With Shi'ites comprising as much as 20 percent of the Pakistani population, the requirement would have inflamed religious tensions and pushed the country closer to Lebanese-style civil war. While doing little to slow the Houthi advance, the nightly bombing raids have meanwhile highlighted the kingdom's inability to follow up with a land offensive. While strong in the air, the kingdom turns out to be a paper tiger where it counts, i.e. on the ground.
Indeed, Salman's recent political purge, the most sweeping in decades, may be a sign that dissatisfaction is growing in royal ranks since Prince Muqrin Bin Abdul Aziz, the chief victim, was known as a critic of the war.

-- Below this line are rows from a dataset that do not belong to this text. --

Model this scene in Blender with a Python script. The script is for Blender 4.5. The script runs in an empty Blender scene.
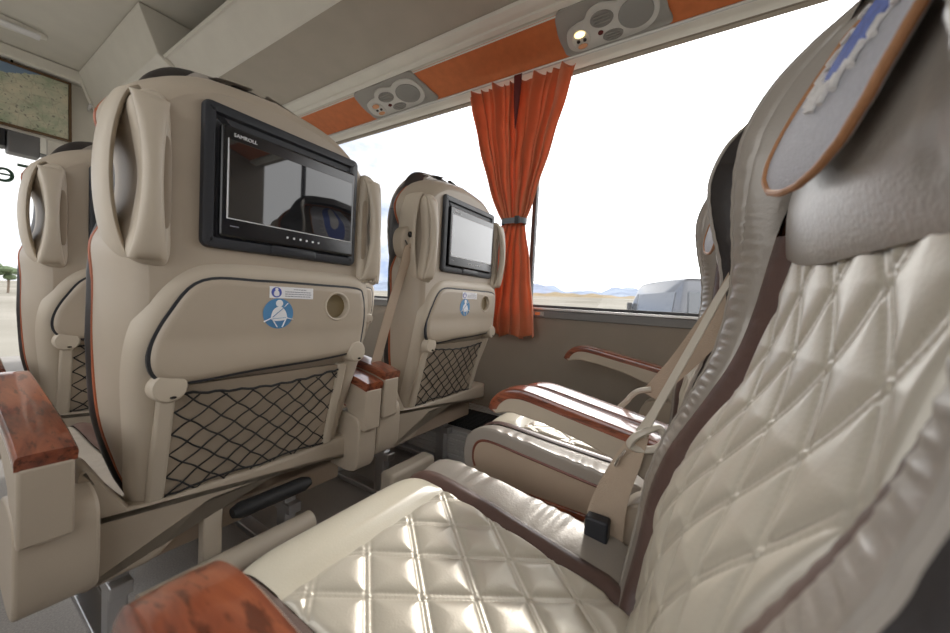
import bpy, math, random
import numpy as np
from mathutils import Matrix, Vector, Euler
random.seed(7); rng = np.random.default_rng(7)
S = bpy.context.scene
col = S.collection
CZ = .68                                   # eye height above the bus floor

# ------------------------------------------------------------------ materials
def nm(name):
    m = bpy.data.materials.new(name); m.use_nodes = True
    nt = m.node_tree; nt.nodes.clear()
    o = nt.nodes.new('ShaderNodeOutputMaterial')
    return m, nt, o
def L(nt, a, b): nt.links.new(a, b)
def N(nt, t, **k):
    n = nt.nodes.new(t)
    for a, b in k.items():
        if a in n.inputs: n.inputs[a].default_value = b
        else: setattr(n, a, b)
    return n
def c4(c): return (c[0], c[1], c[2], 1)
def mat(name, c, rough=.5, metal=0, spec=.5, coat=0, var=.06, scale=8, bump=0, bscale=60, sheen=0, trans=0, coat_rough=.05):
    m, nt, o = nm(name)
    p = N(nt, 'ShaderNodeBsdfPrincipled', Roughness=rough, Metallic=metal)
    p.inputs['Specular IOR Level'].default_value = spec
    p.inputs['Coat Weight'].default_value = coat; p.inputs['Coat Roughness'].default_value = coat_rough
    p.inputs['Sheen Weight'].default_value = sheen
    tc = N(nt, 'ShaderNodeTexCoord')
    n = N(nt, 'ShaderNodeTexNoise', Scale=scale, Detail=4)
    L(nt, tc.outputs['Object'], n.inputs['Vector'])
    r = N(nt, 'ShaderNodeValToRGB')
    r.color_ramp.elements[0].position = .3; r.color_ramp.elements[1].position = .7
    r.color_ramp.elements[0].color = c4([x*(1-var) for x in c]); r.color_ramp.elements[1].color = c4([min(1, x*(1+var)) for x in c])
    L(nt, n.outputs['Fac'], r.inputs['Fac']); L(nt, r.outputs['Color'], p.inputs['Base Color'])
    if bump:
        b = N(nt, 'ShaderNodeTexNoise', Scale=bscale, Detail=3)
        L(nt, tc.outputs['Object'], b.inputs['Vector'])
        bb = N(nt, 'ShaderNodeBump', Strength=bump, Distance=.002)
        L(nt, b.outputs['Fac'], bb.inputs['Height']); L(nt, bb.outputs['Normal'], p.inputs['Normal'])
    if trans:
        t = N(nt, 'ShaderNodeBsdfTranslucent'); t.inputs['Color'].default_value = c4(c)
        mx = N(nt, 'ShaderNodeMixShader', Fac=trans)
        L(nt, p.outputs[0], mx.inputs[1]); L(nt, t.outputs[0], mx.inputs[2]); L(nt, mx.outputs[0], o.inputs[0])
    else: L(nt, p.outputs[0], o.inputs[0])
    return m
def emis(name, c, s):
    m, nt, o = nm(name); e = N(nt, 'ShaderNodeEmission', Strength=s); e.inputs[0].default_value = c4(c)
    L(nt, e.outputs[0], o.inputs[0]); return m
def wood(name, c0, c1, c2, scale=14, stretch=(1, 1, 1), coat=1.0):
    m, nt, o = nm(name)
    p = N(nt, 'ShaderNodeBsdfPrincipled', Roughness=.3); p.inputs['Coat Weight'].default_value = coat; p.inputs['Coat Roughness'].default_value = .06
    tc = N(nt, 'ShaderNodeTexCoord'); mp = N(nt, 'ShaderNodeMapping'); mp.inputs['Scale'].default_value = stretch
    n = N(nt, 'ShaderNodeTexNoise', Scale=scale, Detail=8, Roughness=.65, Distortion=1.4)
    r = N(nt, 'ShaderNodeValToRGB'); e = r.color_ramp.elements
    e[0].position = .30; e[0].color = c4(c0); e[1].position = .68; e[1].color = c4(c2)
    k = e.new(.45); k.color = c4(c1)
    v = N(nt, 'ShaderNodeTexNoise', Scale=scale*5, Detail=3, Roughness=.6)
    r2 = N(nt, 'ShaderNodeValToRGB'); r2.color_ramp.elements[0].position = .36; r2.color_ramp.elements[1].position = .46
    r2.color_ramp.elements[0].color = (.25, .2, .18, 1); r2.color_ramp.elements[1].color = (1, 1, 1, 1)
    mx = N(nt, 'ShaderNodeMix', data_type='RGBA', blend_type='MULTIPLY'); mx.inputs[0].default_value = .8
    L(nt, tc.outputs['Object'], mp.inputs[0]); L(nt, mp.outputs[0], n.inputs['Vector']); L(nt, mp.outputs[0], v.inputs['Vector'])
    L(nt, n.outputs['Fac'], r.inputs['Fac']); L(nt, v.outputs['Fac'], r2.inputs['Fac'])
    L(nt, r.outputs['Color'], mx.inputs[6]); L(nt, r2.outputs['Color'], mx.inputs[7]); L(nt, mx.outputs[2], p.inputs['Base Color'])
    L(nt, p.outputs[0], o.inputs[0]); return m
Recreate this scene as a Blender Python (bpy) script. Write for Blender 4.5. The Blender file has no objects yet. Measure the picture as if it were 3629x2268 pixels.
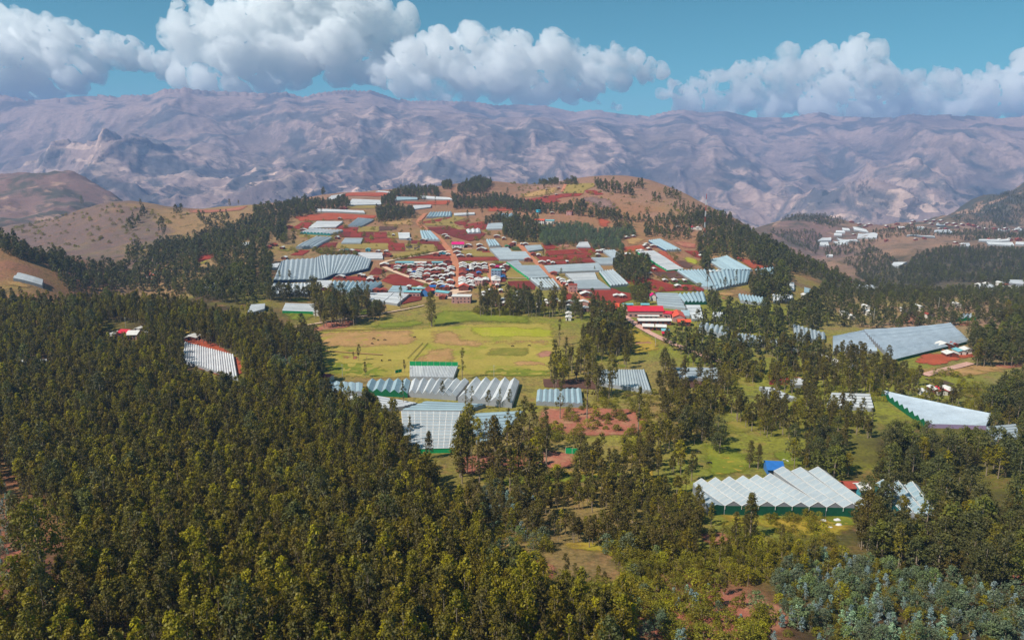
import bpy, bmesh, math, random
import numpy as np
from mathutils import Vector, Matrix

# ------------------------------------------------------------------ camera, sky, sun, exposure
SC = bpy.context.scene
COL = SC.collection
CAMZ = 140.0
PITCH = math.radians(12.28)
FPX, CX, CY = 2591.0, 1814.5, 1134.0          # focal length and centre of the photograph in its own pixels
cam = bpy.data.cameras.new('camera'); camo = bpy.data.objects.new('camera', cam); COL.objects.link(camo)
cam.sensor_width = 36.0; cam.lens = 36.0 * FPX / 3629.0
cam.clip_start = 1.0; cam.clip_end = 90000.0
camo.location = (0, 0, CAMZ); camo.rotation_euler = (math.pi / 2 - PITCH, 0, 0)
SC.camera = camo

SUN_EL = math.radians(48.0); SUN_AZ = math.atan2(-0.80, -0.50)
TOSUN = Vector((math.sin(SUN_AZ) * math.cos(SUN_EL), math.cos(SUN_AZ) * math.cos(SUN_EL), math.sin(SUN_EL)))
world = bpy.data.worlds.new('World'); SC.world = world; world.use_nodes = True
wn = world.node_tree.nodes; wl = world.node_tree.links
bg = wn['Background']
sky = wn.new('ShaderNodeTexSky'); sky.sky_type = 'NISHITA'; sky.sun_disc = False
sky.sun_elevation = SUN_EL; sky.sun_rotation = SUN_AZ; sky.altitude = 2500.0
sky.air_density = 1.0; sky.dust_density = 2.2; sky.ozone_density = 2.0
tint = wn.new('ShaderNodeMix'); tint.data_type = 'RGBA'; tint.blend_type = 'MULTIPLY'
tint.inputs[0].default_value = 1.0; tint.inputs[7].default_value = (0.46, 1.34, 1.14, 1)
wl.new(sky.outputs[0], tint.inputs[6]); wl.new(tint.outputs[2], bg.inputs['Color'])
bg.inputs['Strength'].default_value = 0.062
sunl = bpy.data.lights.new('sun', 'SUN'); sunl.energy = 5.0; sunl.angle = math.radians(0.53); sunl.color = (1.0, 0.95, 0.87)
suno = bpy.data.objects.new('sun', sunl); COL.objects.link(suno)
suno.rotation_euler = TOSUN.to_track_quat('Z', 'Y').to_euler()
SC.view_settings.view_transform = 'Standard'; SC.view_settings.look = 'None'
SC.view_settings.exposure = 0.2; SC.view_settings.gamma = 1.0; SC.view_settings.use_curve_mapping = False
cy = SC.cycles
cy.use_denoising = True
cy.max_bounces = 24; cy.diffuse_bounces = 3; cy.glossy_bounces = 2; cy.transmission_bounces = 2
cy.transparent_max_bounces = 8; cy.volume_bounces = 22; cy.volume_step_rate = 2.0
cy.caustics_reflective = False; cy.caustics_refractive = False

# ------------------------------------------------------------------ small helpers
rnd = random.Random(7)
rng = np.random.default_rng(11)

def lin(c):
    c = c / 255.0
    return c / 12.92 if c <= 0.04045 else ((c + 0.055) / 1.055) ** 2.4

def S(r, g, b, k=1.0):
    """surface colour from an 8-bit paint swatch"""
    return (lin(r) * k, lin(g) * k, lin(b) * k, 1.0)

def link(o, parent=None):
    COL.objects.link(o)
    if parent is not None: o.parent = parent
    return o

def mesh_obj(name, verts, faces, mat, parent=None, smooth=False, mats=None, mat_idx=None, loc=None):
    me = bpy.data.meshes.new(name)
    me.from_pydata([tuple(v) for v in verts], [], faces)
    if mats:
        for m in mats: me.materials.append(m)
        if mat_idx is not None: me.polygons.foreach_set('material_index', mat_idx)
    elif mat is not None: me.materials.append(mat)
    if smooth: me.polygons.foreach_set('use_smooth', [True] * len(me.polygons))
    me.update()
    o = bpy.data.objects.new(name, me)
    if loc is not None: o.location = loc
    return link(o, parent)

def grid_obj(name, V, nu, nv, mat, smooth=True):
    """V: (nu*nv,3) array, index = i*nv+j"""
    me = bpy.data.meshes.new(name)
    i = np.arange(nu - 1)[:, None]; j = np.arange(nv - 1)[None, :]
    a = (i * nv + j).ravel(); q = np.stack([a, a + nv, a + nv + 1, a + 1], 1).astype(np.int32)
    n = len(q)
    me.vertices.add(len(V)); me.vertices.foreach_set('co', V.astype(np.float32).ravel())
    me.loops.add(n * 4); me.loops.foreach_set('vertex_index', q.ravel())
    me.polygons.add(n); me.polygons.foreach_set('loop_start', np.arange(0, n * 4, 4, dtype=np.int32))
    me.polygons.foreach_set('loop_total', np.full(n, 4, dtype=np.int32))
    if smooth: me.polygons.foreach_set('use_smooth', np.ones(n, dtype=bool))
    me.update(calc_edges=True); me.validate()
    if mat: me.materials.append(mat)
    return link(bpy.data.objects.new(name, me))

def tag(o, label=None, cat=None, group=None, kind=None):
    if label: o['label'] = label
    if cat: o['category'] = cat
    if group: o['group'] = group
    if kind: o['kind'] = kind
    return o

def empty(name, loc, rz=0.0):
    o = bpy.data.objects.new(name, None); o.location = loc; o.rotation_euler = (0, 0, rz)
    o.empty_display_size = 0.5
    return link(o)

# value noise / fractal noise in numpy
def _hash(ix, iy, seed):
    h = (ix.astype(np.int64) * 374761393 + iy.astype(np.int64) * 668265263 + seed * 1442695041) & 0x7fffffff
    h = ((h ^ (h >> 13)) * 1274126177) & 0x7fffffff
    return ((h ^ (h >> 16)) & 0xffff) / 65535.0

def vnoise(x, y, seed=0):
    ix = np.floor(x); iy = np.floor(y); fx = x - ix; fy = y - iy
    u = fx * fx * fx * (fx * (fx * 6 - 15) + 10); v = fy * fy * fy * (fy * (fy * 6 - 15) + 10)
    a = _hash(ix, iy, seed); b = _hash(ix + 1, iy, seed); c = _hash(ix, iy + 1, seed); d = _hash(ix + 1, iy + 1, seed)
    return (a + (b - a) * u) * (1 - v) + (c + (d - c) * u) * v

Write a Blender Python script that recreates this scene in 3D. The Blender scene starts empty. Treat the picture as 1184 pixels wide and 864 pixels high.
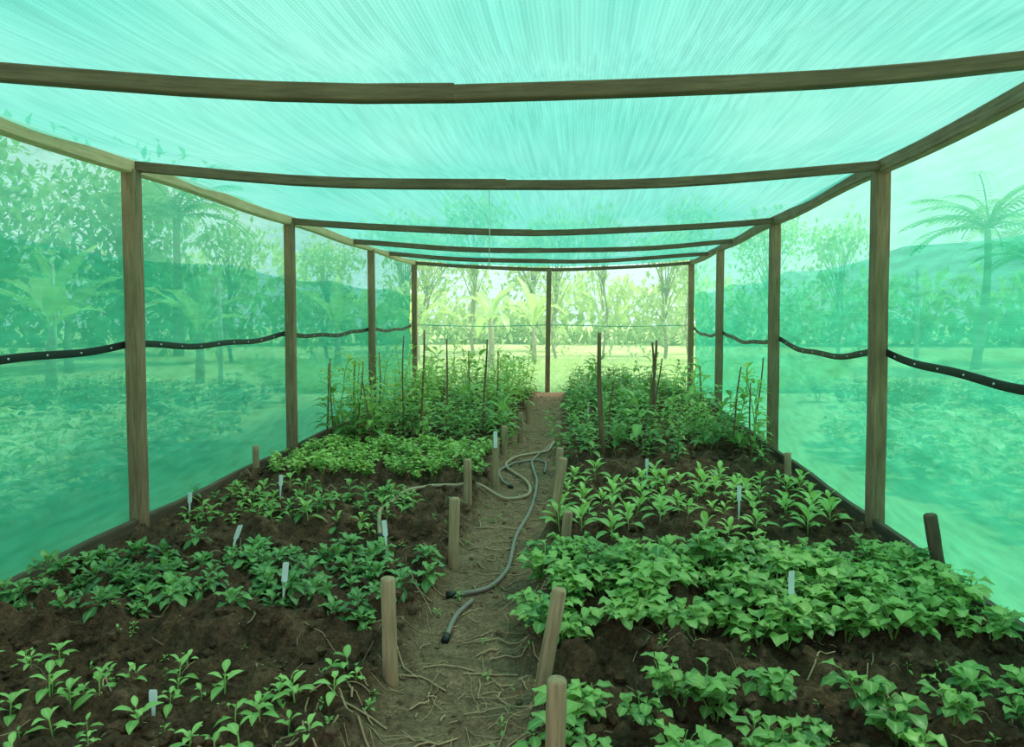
import bpy, math, random
import numpy as np
from mathutils import Vector
R=np.random.RandomState(7); random.seed(7)
S=bpy.context.scene
S.view_settings.view_transform='Standard'
S.view_settings.look='None'
S.view_settings.exposure=0.25

# ------------------------------------------------------------------ builder
class MB:
    def __init__(s): s.v=[];s.f=[];s.a=[];s.r=[];s.g=[];s.n=0;s.m=[]
    def add(s,v,faces,var=0.5,rib=0.0,gc=None,mat=0):
        v=np.asarray(v,float);n=len(v)
        for f in faces:
            f=np.asarray(f,int)
            s.f.append(f+s.n);s.m.append(np.full(len(f),mat))
        s.v.append(v);s.a.append(np.broadcast_to(np.asarray(var,float),(n,)))
        s.r.append(np.broadcast_to(np.asarray(rib,float),(n,)))
        s.g.append(v if gc is None else np.asarray(gc,float))
        s.n+=n
    def build(s,name,mats,smooth=True,parent=None):
        V=np.concatenate(s.v);me=bpy.data.meshes.new(name)
        me.vertices.add(len(V));me.vertices.foreach_set('co',V.astype(np.float32).ravel())
        lv=np.concatenate([f.ravel() for f in s.f]);tot=np.concatenate([np.full(len(f),f.shape[1]) for f in s.f])
        st=np.concatenate([[0],np.cumsum(tot)[:-1]])
        me.loops.add(len(lv));me.loops.foreach_set('vertex_index',lv.astype(np.int32))
        me.polygons.add(len(tot));me.polygons.foreach_set('loop_start',st.astype(np.int32))
        try: me.polygons.foreach_set('loop_total',tot.astype(np.int32))
        except Exception: pass
        me.polygons.foreach_set('material_index',np.concatenate(s.m).astype(np.int32))
        me.polygons.foreach_set('use_smooth',np.full(len(tot),smooth))
        for nm,d in (('var',s.a),('rib',s.r)):
            at=me.attributes.new(nm,'FLOAT','POINT');at.data.foreach_set('value',np.concatenate(d).astype(np.float32))
        at=me.attributes.new('gc','FLOAT_VECTOR','POINT');at.data.foreach_set('vector',np.concatenate(s.g).astype(np.float32).ravel())
        for m in mats: me.materials.append(m)
        me.update(calc_edges=True);me.validate()
        o=bpy.data.objects.new(name,me);S.collection.objects.link(o)
        if parent: o.parent=parent
        return o

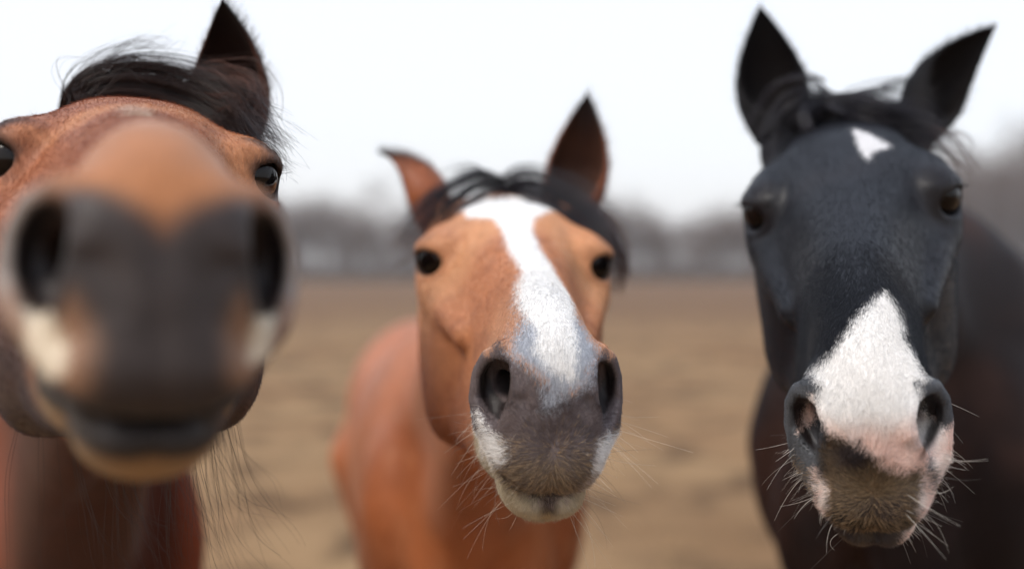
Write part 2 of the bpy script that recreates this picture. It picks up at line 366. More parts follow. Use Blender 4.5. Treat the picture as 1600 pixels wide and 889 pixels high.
def coat_material(name, rough=.5, spec=.35, sheen=.25, tint=(1, 1, 1, 1), bump=.35, body_rough=.66, body_spec=.12):
    m, nt, b = new_mat(name)
    hc = attr(nt, 'head_co').outputs['Vector']
    mp = N(nt, 'ShaderNodeMapping'); mp.inputs['Scale'].default_value = (1, .16, 1); nt.links.new(hc, mp.inputs[0])
    streak = noise(nt, mp.outputs[0], 900, 4)            # hair streaks along the face
    fine = noise(nt, hc, 1400, 2); blot = noise(nt, hc, 38, 5, .6)
    col = attr(nt, 'coat').outputs['Color']
    for i in (1, 2, 3):
        sd = attr(nt, 'mark%d' % i).outputs['Fac']
        j = math_node(nt, 'SUBTRACT', streak.outputs['Fac'], .5)
        j = math_node(nt, 'MULTIPLY', j, .012)
        j2 = math_node(nt, 'MULTIPLY', math_node(nt, 'SUBTRACT', noise(nt, hc, 160+40*i, 3).outputs['Fac'], .5), .007)
        s = math_node(nt, 'ADD', math_node(nt, 'ADD', sd, j), j2)
        f = math_node(nt, 'MULTIPLY_ADD', s, 1/.005, .5, clamp=True)
        col = mixc(nt, f, col, attr(nt, 'tone%d' % i).outputs['Color'])
    v = math_node(nt, 'MULTIPLY_ADD', streak.outputs['Fac'], .7, .65)
    v2 = math_node(nt, 'MULTIPLY_ADD', blot.outputs['Fac'], .5, .75)
    vv = math_node(nt, 'MULTIPLY', v, v2)
    sc_ = N(nt, 'ShaderNodeVectorMath', operation='SCALE'); nt.links.new(col, sc_.inputs[0]); nt.links.new(vv, sc_.inputs['Scale'])
    nt.links.new(sc_.outputs[0], b.inputs['Base Color'])
    sx = N(nt, 'ShaderNodeSeparateXYZ'); nt.links.new(hc, sx.inputs[0])
    onface = math_node(nt, 'MULTIPLY_ADD', sx.outputs[1], 9.0, -.4, clamp=True)       # glossier flat hair on the face, rough winter coat behind
    nt.links.new(math_node(nt, 'MULTIPLY_ADD', onface, rough-body_rough, body_rough), b.inputs['Roughness'])
    nt.links.new(math_node(nt, 'MULTIPLY_ADD', onface, spec-body_spec, body_spec), b.inputs['Specular IOR Level'])
    b.inputs['Sheen Weight'].default_value = sheen; b.inputs['Sheen Roughness'].default_value = .4
    b.inputs['Sheen Tint'].default_value = tint
    bp = N(nt, 'ShaderNodeBump'); bp.inputs['Strength'].default_value = bump; bp.inputs['Distance'].default_value = .0012
    h = math_node(nt, 'ADD', math_node(nt, 'MULTIPLY', streak.outputs['Fac'], .6), math_node(nt, 'MULTIPLY', fine.outputs['Fac'], .3))
    h = math_node(nt, 'ADD', h, math_node(nt, 'MULTIPLY', noise(nt, hc, 90, 2).outputs['Fac'], .22))
    nt.links.new(h, bp.inputs['Height']); nt.links.new(bp.outputs[0], b.inputs['Normal'])
    return m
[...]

The more military intervention war turns into a dead end, the more dissent will intensify -- and if there's one thing Saudi Arabia's absolute autocracy can't tolerate, it's political dissent.
Finally, there is the recent arrest of 93 alleged ISIS members on charges of plotting attacks on the U.S. Embassy and other targets. If the charges are true -- always a big "if" when Saudi Arabia is concerned -- then it is a sign that despite spending billions for a high-tech barrier along its northern border, the kingdom is still unable to keep ISIS out.
No matter how much it cozies up to the good Al Qaeda, it still faces trouble with the bad. With Abu Bakr al-Baghdadi promising to exterminate the kingdom's own 15-percent Shi'ite minority if he ever takes power, it is a sign of how religious extremism is thriving in an atmosphere of heated sectarianism that the House of Saud has done so much to promote.
The result is a four-way collision that has been years in the making. Struggling to hold his rickety Middle Eastern empire together while making a deal with Iran, Obama is unable to say no to the Saudi steamroller. But since he can't say no to the Saudis, he can't say no to the Saudis' partner, Al Qaeda. The U.S. finds itself back in bed with terrorists it had promised to avoid.